ポンパドウルの創業者三藤喜一が昭和堂のパンを発展させるにあたり、地元小学校の給食パンの製造を委託されるか否かが大きなポイントでした。1955年前後には、川崎市の小学校の給食パンを製造し、昭和堂のパンの「甘くておいしいパン」の人気も衰えを知りませんでした。1948年の創業以来、川崎や蒲田に直営店を、また周辺の商店街にも販路を拡大して順調に業績を拡大。1960年代後半には神奈川製パン企業のトップに立ち、全国でも8位にランクされました。しかしながら三藤喜一は、1940年代後半以降次々に誕生した山崎製パン、第一屋製パンやフジパンなどの大手資本の進出に強い危機感を抱いていました。

大手対大手の潰し合いとは一線を画し、誰も追いつけない独自の企業への脱皮・・・。長い煩悶の末、全国の中堅製パン企業で作った親睦団体「あけび会」での活動をきっかけに、規模は小さくても大手に伍して活躍している海外のパン屋のあり方を参考に、三藤喜一は当時のパン業界で主流だった大量生産型のベーカリーとは一線を画し、 多品種少量生産のオーブンフレッシュベーカリーを開くことを決心し、それを実現する「ポンパドウル構想」を打ちたてました。

「あけび会」のメンバーとヨーロッパを視察し、ヨーロッパで最も食されているフランスパン、パイのようにサクサクとした食感と甘さが特徴のデニッシュペストリーをいかにして日本のお客様に食べていただくか、その技術をどのようにして日本に持ち込めばいいか、を見極めるために奔走しました。こうして1969年横浜元町にポンパドウル1号店が誕生したのです。

ポンパドウルのコンセプト

・最高峰の製パン技術で、本当に美味しいパンを作る

・いつ行っても常に焼きたてのパンを提供する

・これまでの少品種大量生産から脱却し多品種少量生産でお客様の細かいニーズに応える

・パン屋とは思えない贅沢な店づくり

・最高のデザインを採用したパッケージ

以上「幸せを運ぶ赤い袋」三藤達男 神奈川新聞社刊より抜粋

 

ポンパドウルの創業に際しては、大量生産ではなく個々のお客様のニーズを大切にし、パン職人の手に技術を残しさらに技術を向上させるために、ヨーロッパから技術指導者を招聘しました。フランスからフランスパンの専門家パトリス・ジョリー、デンマークからはデニッシュペストリーの職人ウォルター・ヤン・ペーターセンを迎えいれました。

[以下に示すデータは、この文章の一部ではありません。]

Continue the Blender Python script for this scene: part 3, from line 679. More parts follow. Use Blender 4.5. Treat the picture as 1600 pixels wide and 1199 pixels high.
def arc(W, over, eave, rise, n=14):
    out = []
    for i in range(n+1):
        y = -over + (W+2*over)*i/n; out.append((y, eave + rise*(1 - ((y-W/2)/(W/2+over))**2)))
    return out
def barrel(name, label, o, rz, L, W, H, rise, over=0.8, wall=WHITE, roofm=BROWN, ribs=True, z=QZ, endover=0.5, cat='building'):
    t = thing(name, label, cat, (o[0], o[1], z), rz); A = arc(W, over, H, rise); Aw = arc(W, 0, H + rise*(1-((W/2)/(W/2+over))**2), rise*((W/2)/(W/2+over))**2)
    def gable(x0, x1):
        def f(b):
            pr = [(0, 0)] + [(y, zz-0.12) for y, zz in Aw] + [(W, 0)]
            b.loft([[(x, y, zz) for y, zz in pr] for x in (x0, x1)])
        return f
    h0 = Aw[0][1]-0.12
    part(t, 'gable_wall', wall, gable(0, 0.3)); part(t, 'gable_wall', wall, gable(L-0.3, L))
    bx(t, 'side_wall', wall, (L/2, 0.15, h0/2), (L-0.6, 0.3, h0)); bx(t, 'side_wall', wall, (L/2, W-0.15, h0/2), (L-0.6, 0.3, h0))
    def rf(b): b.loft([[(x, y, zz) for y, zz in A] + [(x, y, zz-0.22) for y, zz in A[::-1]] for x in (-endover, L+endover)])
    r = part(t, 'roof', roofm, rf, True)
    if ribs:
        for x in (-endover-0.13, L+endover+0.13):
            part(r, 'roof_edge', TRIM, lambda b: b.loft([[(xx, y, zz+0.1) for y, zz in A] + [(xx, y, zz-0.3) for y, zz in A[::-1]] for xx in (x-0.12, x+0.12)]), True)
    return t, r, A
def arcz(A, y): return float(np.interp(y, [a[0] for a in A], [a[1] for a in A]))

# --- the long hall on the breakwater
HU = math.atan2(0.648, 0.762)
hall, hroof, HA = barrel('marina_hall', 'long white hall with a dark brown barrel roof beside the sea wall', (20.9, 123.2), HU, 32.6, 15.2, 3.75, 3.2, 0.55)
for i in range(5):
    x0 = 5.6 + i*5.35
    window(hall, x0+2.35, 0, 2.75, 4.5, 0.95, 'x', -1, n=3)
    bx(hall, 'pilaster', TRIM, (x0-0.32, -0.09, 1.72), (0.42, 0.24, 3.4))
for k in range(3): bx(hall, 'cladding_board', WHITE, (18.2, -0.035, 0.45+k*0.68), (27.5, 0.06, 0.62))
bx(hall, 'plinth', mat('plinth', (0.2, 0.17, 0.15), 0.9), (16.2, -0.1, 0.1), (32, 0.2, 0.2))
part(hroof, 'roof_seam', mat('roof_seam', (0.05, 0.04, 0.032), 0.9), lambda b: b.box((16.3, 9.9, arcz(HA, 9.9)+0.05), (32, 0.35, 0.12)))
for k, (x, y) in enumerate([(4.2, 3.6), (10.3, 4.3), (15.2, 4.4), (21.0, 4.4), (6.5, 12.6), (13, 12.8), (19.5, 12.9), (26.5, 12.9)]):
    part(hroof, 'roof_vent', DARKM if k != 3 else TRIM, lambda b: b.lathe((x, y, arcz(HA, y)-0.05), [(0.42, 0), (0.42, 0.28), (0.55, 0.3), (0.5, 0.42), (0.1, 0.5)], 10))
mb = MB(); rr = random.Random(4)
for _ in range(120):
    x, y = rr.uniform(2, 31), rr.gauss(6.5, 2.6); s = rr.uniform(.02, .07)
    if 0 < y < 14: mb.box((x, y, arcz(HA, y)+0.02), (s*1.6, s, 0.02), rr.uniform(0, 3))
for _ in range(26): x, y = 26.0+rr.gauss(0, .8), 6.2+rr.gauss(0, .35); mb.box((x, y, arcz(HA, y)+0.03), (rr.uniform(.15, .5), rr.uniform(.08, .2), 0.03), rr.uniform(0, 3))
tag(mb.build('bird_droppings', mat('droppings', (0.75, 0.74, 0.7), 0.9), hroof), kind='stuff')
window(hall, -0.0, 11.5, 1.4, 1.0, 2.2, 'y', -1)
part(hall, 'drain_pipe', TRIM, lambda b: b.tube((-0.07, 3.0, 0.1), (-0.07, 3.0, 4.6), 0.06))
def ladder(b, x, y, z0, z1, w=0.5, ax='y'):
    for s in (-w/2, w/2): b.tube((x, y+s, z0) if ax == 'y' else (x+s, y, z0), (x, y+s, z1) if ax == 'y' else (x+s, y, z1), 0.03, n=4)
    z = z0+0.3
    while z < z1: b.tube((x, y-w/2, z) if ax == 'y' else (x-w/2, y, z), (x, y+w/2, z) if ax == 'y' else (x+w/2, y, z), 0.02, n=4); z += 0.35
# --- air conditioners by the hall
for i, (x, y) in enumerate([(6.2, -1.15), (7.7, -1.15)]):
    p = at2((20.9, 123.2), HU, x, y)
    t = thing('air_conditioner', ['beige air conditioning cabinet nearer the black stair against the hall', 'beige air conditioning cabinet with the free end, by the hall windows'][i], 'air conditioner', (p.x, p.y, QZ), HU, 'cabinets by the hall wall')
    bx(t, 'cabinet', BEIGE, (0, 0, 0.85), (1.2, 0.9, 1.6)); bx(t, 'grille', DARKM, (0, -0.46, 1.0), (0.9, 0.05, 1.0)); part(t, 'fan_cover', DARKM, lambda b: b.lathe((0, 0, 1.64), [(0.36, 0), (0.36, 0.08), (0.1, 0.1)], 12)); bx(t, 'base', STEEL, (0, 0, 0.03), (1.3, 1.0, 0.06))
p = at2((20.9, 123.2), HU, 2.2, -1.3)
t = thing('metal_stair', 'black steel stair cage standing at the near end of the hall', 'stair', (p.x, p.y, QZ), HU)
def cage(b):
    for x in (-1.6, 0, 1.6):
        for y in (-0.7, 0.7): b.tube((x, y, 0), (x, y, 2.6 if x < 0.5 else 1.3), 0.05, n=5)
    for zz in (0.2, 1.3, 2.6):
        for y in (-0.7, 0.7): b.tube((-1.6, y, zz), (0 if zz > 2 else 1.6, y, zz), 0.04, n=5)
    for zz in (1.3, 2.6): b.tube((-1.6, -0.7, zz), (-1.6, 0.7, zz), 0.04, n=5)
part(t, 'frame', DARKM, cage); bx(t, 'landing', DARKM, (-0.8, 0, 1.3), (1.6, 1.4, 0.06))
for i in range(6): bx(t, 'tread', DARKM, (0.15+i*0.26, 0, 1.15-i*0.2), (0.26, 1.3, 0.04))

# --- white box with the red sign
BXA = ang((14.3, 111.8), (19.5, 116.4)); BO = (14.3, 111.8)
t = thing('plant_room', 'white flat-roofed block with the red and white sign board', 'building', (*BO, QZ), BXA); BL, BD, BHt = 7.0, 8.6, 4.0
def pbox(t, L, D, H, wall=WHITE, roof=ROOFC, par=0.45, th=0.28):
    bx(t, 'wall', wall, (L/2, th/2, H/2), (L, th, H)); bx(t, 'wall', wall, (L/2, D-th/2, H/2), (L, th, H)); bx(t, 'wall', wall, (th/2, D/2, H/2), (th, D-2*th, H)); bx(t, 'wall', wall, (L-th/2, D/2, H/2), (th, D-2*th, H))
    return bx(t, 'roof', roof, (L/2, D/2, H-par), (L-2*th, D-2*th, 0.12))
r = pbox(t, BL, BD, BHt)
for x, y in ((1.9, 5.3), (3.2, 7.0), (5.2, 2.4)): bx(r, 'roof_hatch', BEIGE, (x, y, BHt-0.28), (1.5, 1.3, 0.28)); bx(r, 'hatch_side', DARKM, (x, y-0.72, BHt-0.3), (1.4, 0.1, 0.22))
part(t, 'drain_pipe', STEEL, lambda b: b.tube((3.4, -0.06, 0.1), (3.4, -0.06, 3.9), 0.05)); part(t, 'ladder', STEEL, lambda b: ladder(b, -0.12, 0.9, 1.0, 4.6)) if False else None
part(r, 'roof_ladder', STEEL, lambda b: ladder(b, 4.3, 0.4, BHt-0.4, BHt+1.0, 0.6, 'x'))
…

パンの試作品作りには最も力を入れました。まずフランスパンを焼く窯を輸入して小麦粉の選定からはじめ、試行錯誤の末にオリジナルにミックスした粉にたどり着きました。この時に創業者から試作品作りを任されたのは、昭和堂のパン職人さんでした。ポンパドウルのオープンが1969年の冬と決まった半年前の春にようやく粉が決まり、それからもパンの香りや味を決定づけるイーストの配合量や発酵時間など試行錯誤を重ねてオープンまで3週間のタイミングで全ての条件が整いました。

パンの美味しさを求めて

焼きたてのパンほど美味しいものはない。当時の製パン企業は工場での大量生産でパンを焼いていましたが、ポンパドウルでは店舗と工房を併設する形態で、店の工房で粉から作り上げる「オンプレミス」という方法を選択、しかも1日に複数回パンを焼いて、お客様にフレッシュな焼きたてのパンだけをお届けできるようにしたのです。

しかし美味しいパンを提供するために、決して効率的とはいえない方法をとることによってパンの製造コストは上がってしまいます。そこでポンパドウルではパンの「セルフ販売方式」を編み出しました。今ではどこのパン屋さんでも当たり前のようになりましたが、お客様が欲しい商品を自由に選びトレーに乗せてお買い物をするスタイルもポンパドウルから始まったのですね。